-restrict-acl: restrict the Windows process ACL

PuTTY

3.8.3.25 -restrict-acl: restrict the Windows process ACL

This option (on Windows only) causes PuTTY (or another PuTTY tool) to try to lock down the operating system's access control on its own process. If this succeeds, it should present an extra obstacle to malware that has managed to run under the same user id as the PuTTY process, by preventing it from attaching to PuTTY using the same interfaces debuggers use and either reading sensitive information out of its memory or hijacking its network session.

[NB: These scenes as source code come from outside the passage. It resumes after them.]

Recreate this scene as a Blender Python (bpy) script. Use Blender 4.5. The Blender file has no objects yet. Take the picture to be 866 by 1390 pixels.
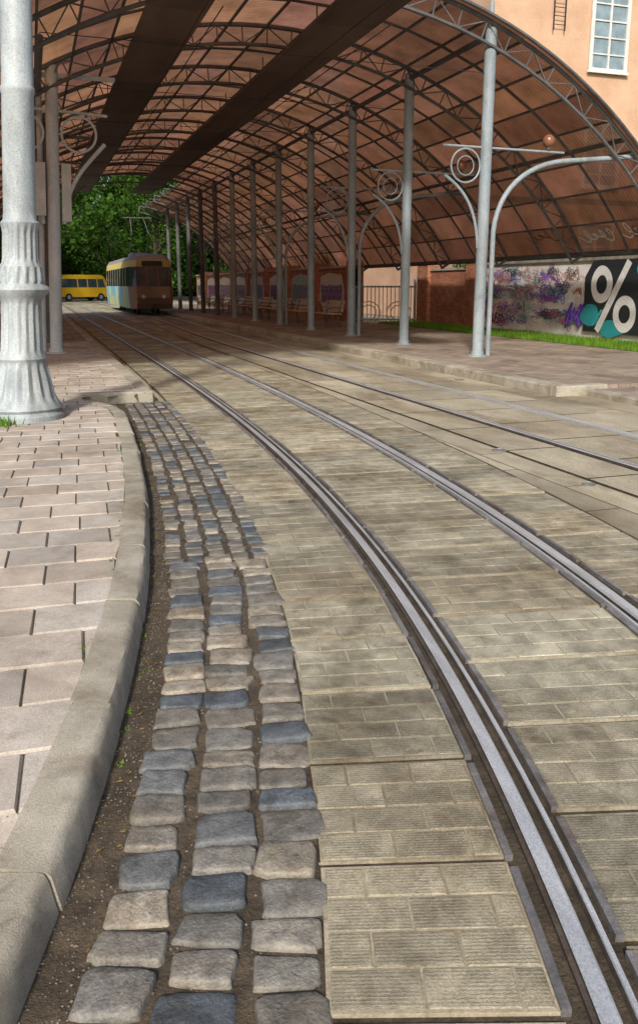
import bpy, math, random
from math import sin, cos, pi, radians, asin, atan2, sqrt, exp
from mathutils import Vector, Matrix
from bisect import bisect
R = random.Random(7)
scn = bpy.context.scene

# ------------------------------------------------------------ mesh builder
class MB:
    def __init__(s):
        s.v=[]; s.f=[]; s.m=[]; s.c=[]; s.uv={}
    def add(s, vs, fs, m=0, c=(1,1,1), uvs=None):
        b=len(s.v); s.v+= [tuple(p) for p in vs]
        if uvs:
            for i,u in enumerate(uvs): s.uv[b+i]=u
        for f in fs:
            s.f.append(tuple(b+i for i in f)); s.m.append(m); s.c.append(c)
    def box(s, c, d, rz=0, m=0, col=(1,1,1), rot=None):
        x,y,z=[k/2 for k in d]
        vs=[Vector((a*x,b*y,e*z)) for e in(-1,1) for b in(-1,1) for a in(-1,1)]
        M = rot if rot else Matrix.Rotation(rz,3,'Z')
        vs=[tuple(M@p+Vector(c)) for p in vs]
        s.add(vs,[(0,2,3,1),(4,5,7,6),(0,1,5,4),(2,6,7,3),(0,4,6,2),(1,3,7,5)],m,col)
    def bbox(s,x0,x1,y0,y1,z0,z1,m=0,col=(1,1,1)):
        s.box(((x0+x1)/2,(y0+y1)/2,(z0+z1)/2),(x1-x0,y1-y0,z1-z0),0,m,col)
    def tube(s, pts, r, n=8, m=0, col=(1,1,1), closed=False, cap=True):
        pts=[Vector(p) for p in pts]; N=len(pts); vs=[]; fs=[]
        if not isinstance(r,(list,tuple)): r=[r]*N
        ref=None
        for i,p in enumerate(pts):
            if closed: t=pts[(i+1)%N]-pts[i-1]
            else: t=pts[min(i+1,N-1)]-pts[max(i-1,0)]
            if t.length<1e-9: t=Vector((0,0,1))
            t.normalize()
            if ref is None: ref=Vector((0,0,1)) if abs(t.z)<.9 else Vector((0,1,0))
            a=t.cross(ref)
            if a.length<1e-4: a=t.cross(Vector((1,0,0)))
            a.normalize(); b=a.cross(t); b.normalize(); ref=b
            for k in range(n):
                q=2*pi*(k+.5)/n
                vs.append(p+(a*cos(q)+b*sin(q))*r[i])
        L=N if closed else N-1
        for i in range(L):
            j=(i+1)%N
            for k in range(n):
                k2=(k+1)%n
                fs.append((i*n+k,i*n+k2,j*n+k2,j*n+k))
        if cap and not closed:
            fs.append(tuple(range(n))[::-1]); fs.append(tuple((N-1)*n+k for k in range(n)))
        s.add(vs,fs,m,col)
    def lathe(s, prof, c, n=24, m=0, col=(1,1,1), flute=0):
        vs=[];fs=[]
        for r,z,*fl in prof:
            fa=fl[0] if fl else 0
            for k in range(n):
                q=2*pi*k/n
                rr=r*(1-fa*(.5+.5*cos(q*flute))) if flute else r
                vs.append((c[0]+rr*cos(q),c[1]+rr*sin(q),c[2]+z))
        for i in range(len(prof)-1):
            for k in range(n):
                k2=(k+1)%n
                fs.append((i*n+k,i*n+k2,(i+1)*n+k2,(i+1)*n+k))
        fs.append(tuple(range(n))[::-1]); fs.append(tuple((len(prof)-1)*n+k for k in range(n)))
        s.add(vs,fs,m,col)
    def shear(s,k,z0=.13):
        s.v=[(x+k*max(0,z-z0),y,z) for x,y,z in s.v]
    def build(s,name,mats,parent=None,smooth=False,loc=None):
        me=bpy.data.meshes.new(name); me.from_pydata(s.v,[],s.f)
        for mt in mats: me.materials.append(mt)
        me.polygons.foreach_set('material_index',s.m)
        ca=me.color_attributes.new('Col','FLOAT_COLOR','CORNER')
        arr=[]
        for f,c in zip(s.f,s.c): arr+= [c[0],c[1],c[2],1.0]*len(f)
        ca.data.foreach_set('color',arr)
        if s.uv:
            ul=me.uv_layers.new(name='UVMap'); a=[]
            for f in s.f:
                for i in f: a+= list(s.uv.get(i,(0,0)))
            ul.data.foreach_set('uv',a)
        if smooth:
            me.polygons.foreach_set('use_smooth',[True]*len(s.f))
            if smooth!='all':
                try: me.set_sharp_from_angle(angle=radians(40))
                except Exception: pass
        me.update()
        o=bpy.data.objects.new(name,me); scn.collection.objects.link(o)
        if parent: o.parent=parent
        if loc: o.location=loc
        return o
def empty(name,loc=(0,0,0)):
    o=bpy.data.objects.new(name,None); o.location=loc; scn.collection.objects.link(o); return o

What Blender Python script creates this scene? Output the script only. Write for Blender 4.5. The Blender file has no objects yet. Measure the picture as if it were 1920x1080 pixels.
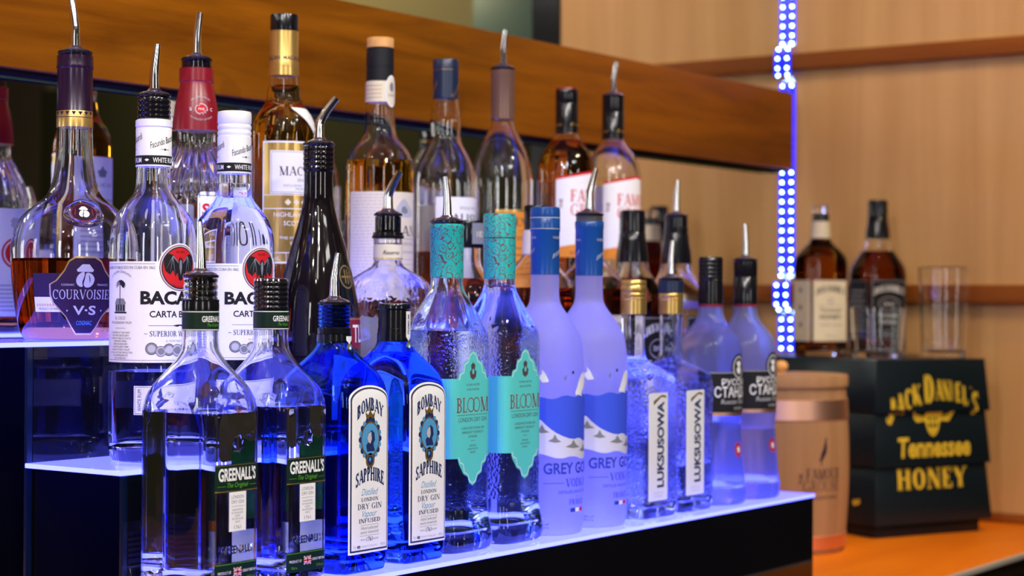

This option is not enabled by default, because this form of interaction between Windows programs has many legitimate uses, including accessibility software such as screen readers. Also, it cannot provide full security against this class of attack in any case, because PuTTY can only lock down its own ACL after it has started up, and malware could still get in if it attacks the process between startup and lockdown. So it trades away noticeable convenience, and delivers less real security than you might want. However, if you do want to make that tradeoff anyway, the option is available.

A PuTTY process started with -restrict-acl will pass that on to any processes started with Duplicate Session, New Session etc. (However, if you're invoking PuTTY tools explicitly, for instance as a proxy command, you'll need to arrange to pass them the -restrict-acl option yourself, if that's what you want.)